Ali todos relaxavam despreocupadamente, algo que percebi, também, nas gargalhadas da plateia do circo.
Cheguei a Pyongyang apenas quatro dias depois do mais recente teste nuclear.
O assunto não escapou das minhas conversas com pesquisadores da KASS, que sustentam o discurso oficial de que armas nucleares são a garantia da paz na península coreana —contestado por boa parte da comunidade internacional, incluindo os EUA e a vizinha Coreia do Sul.

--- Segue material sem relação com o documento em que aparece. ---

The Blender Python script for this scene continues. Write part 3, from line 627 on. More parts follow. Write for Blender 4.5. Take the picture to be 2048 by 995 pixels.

Ouvi inúmeras vezes, incluindo de um monge budista, sobre como eles desejam a reunificação das Coreias, pelas via do Norte. Ouvi muito expressões como "imperialistas americanos" e "marionetes" da Coreia do Sul.
Ouvi a rejeição às críticas da comunidade internacional sobre desrespeito aos direitos humanos —as Nações Unidas já apontaram a ocorrência de graves, sistemáticas e amplas violações de direitos humanos no país.
Após o mergulho de uma semana, peguei o avião de volta a Pequim, contente pela rara abertura concedida a jornalistas estrangeiros, e aliviada por voltar a me sentir em liberdade. Na China.